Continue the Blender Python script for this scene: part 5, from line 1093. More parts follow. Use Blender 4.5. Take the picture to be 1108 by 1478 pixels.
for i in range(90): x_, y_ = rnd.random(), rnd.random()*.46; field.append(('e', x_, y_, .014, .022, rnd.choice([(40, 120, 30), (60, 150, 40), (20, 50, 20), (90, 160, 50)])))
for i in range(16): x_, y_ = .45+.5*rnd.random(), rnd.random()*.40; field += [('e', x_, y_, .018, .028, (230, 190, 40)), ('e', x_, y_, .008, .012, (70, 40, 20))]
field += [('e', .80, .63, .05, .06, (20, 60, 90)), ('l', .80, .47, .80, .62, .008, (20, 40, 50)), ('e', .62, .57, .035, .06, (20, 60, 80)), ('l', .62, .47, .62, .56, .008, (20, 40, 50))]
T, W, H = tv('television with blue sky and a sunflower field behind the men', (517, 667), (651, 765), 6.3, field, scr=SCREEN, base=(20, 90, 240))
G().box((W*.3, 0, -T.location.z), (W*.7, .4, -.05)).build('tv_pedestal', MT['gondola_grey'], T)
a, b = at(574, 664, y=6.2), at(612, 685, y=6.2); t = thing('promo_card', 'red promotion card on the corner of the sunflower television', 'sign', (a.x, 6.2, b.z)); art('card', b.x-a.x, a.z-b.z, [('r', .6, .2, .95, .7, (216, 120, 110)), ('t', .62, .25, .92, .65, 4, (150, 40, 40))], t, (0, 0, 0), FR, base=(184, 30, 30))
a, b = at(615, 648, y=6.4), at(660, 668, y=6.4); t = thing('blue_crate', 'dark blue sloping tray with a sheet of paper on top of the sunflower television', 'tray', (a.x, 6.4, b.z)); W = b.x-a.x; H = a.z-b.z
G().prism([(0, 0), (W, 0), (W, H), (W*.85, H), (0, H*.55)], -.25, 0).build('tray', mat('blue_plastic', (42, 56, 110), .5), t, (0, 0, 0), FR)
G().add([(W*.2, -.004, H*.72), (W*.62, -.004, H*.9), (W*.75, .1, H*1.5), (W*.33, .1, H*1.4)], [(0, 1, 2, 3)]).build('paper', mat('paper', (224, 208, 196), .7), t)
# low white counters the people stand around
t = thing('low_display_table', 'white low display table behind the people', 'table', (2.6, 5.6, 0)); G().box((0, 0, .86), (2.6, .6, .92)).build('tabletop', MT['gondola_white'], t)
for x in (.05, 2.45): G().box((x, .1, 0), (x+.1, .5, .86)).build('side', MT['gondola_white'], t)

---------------

_Exercise objective_
Transcribe every line of the data, exactly as it stands.

_Answer in full_
Continue the Blender Python script for this scene: part 5, from line 1093. More parts follow. Use Blender 4.5. Take the picture to be 1108 by 1478 pixels.
for i in range(90): x_, y_ = rnd.random(), rnd.random()*.46; field.append(('e', x_, y_, .014, .022, rnd.choice([(40, 120, 30), (60, 150, 40), (20, 50, 20), (90, 160, 50)])))
for i in range(16): x_, y_ = .45+.5*rnd.random(), rnd.random()*.40; field += [('e', x_, y_, .018, .028, (230, 190, 40)), ('e', x_, y_, .008, .012, (70, 40, 20))]
field += [('e', .80, .63, .05, .06, (20, 60, 90)), ('l', .80, .47, .80, .62, .008, (20, 40, 50)), ('e', .62, .57, .035, .06, (20, 60, 80)), ('l', .62, .47, .62, .56, .008, (20, 40, 50))]
T, W, H = tv('television with blue sky and a sunflower field behind the men', (517, 667), (651, 765), 6.3, field, scr=SCREEN, base=(20, 90, 240))
G().box((W*.3, 0, -T.location.z), (W*.7, .4, -.05)).build('tv_pedestal', MT['gondola_grey'], T)
a, b = at(574, 664, y=6.2), at(612, 685, y=6.2); t = thing('promo_card', 'red promotion card on the corner of the sunflower television', 'sign', (a.x, 6.2, b.z)); art('card', b.x-a.x, a.z-b.z, [('r', .6, .2, .95, .7, (216, 120, 110)), ('t', .62, .25, .92, .65, 4, (150, 40, 40))], t, (0, 0, 0), FR, base=(184, 30, 30))
a, b = at(615, 648, y=6.4), at(660, 668, y=6.4); t = thing('blue_crate', 'dark blue sloping tray with a sheet of paper on top of the sunflower television', 'tray', (a.x, 6.4, b.z)); W = b.x-a.x; H = a.z-b.z
G().prism([(0, 0), (W, 0), (W, H), (W*.85, H), (0, H*.55)], -.25, 0).build('tray', mat('blue_plastic', (42, 56, 110), .5), t, (0, 0, 0), FR)
G().add([(W*.2, -.004, H*.72), (W*.62, -.004, H*.9), (W*.75, .1, H*1.5), (W*.33, .1, H*1.4)], [(0, 1, 2, 3)]).build('paper', mat('paper', (224, 208, 196), .7), t)
# low white counters the people stand around
t = thing('low_display_table', 'white low display table behind the people', 'table', (2.6, 5.6, 0)); G().box((0, 0, .86), (2.6, .6, .92)).build('tabletop', MT['gondola_white'], t)
for x in (.05, 2.45): G().box((x, .1, 0), (x+.1, .5, .86)).build('side', MT['gondola_white'], t)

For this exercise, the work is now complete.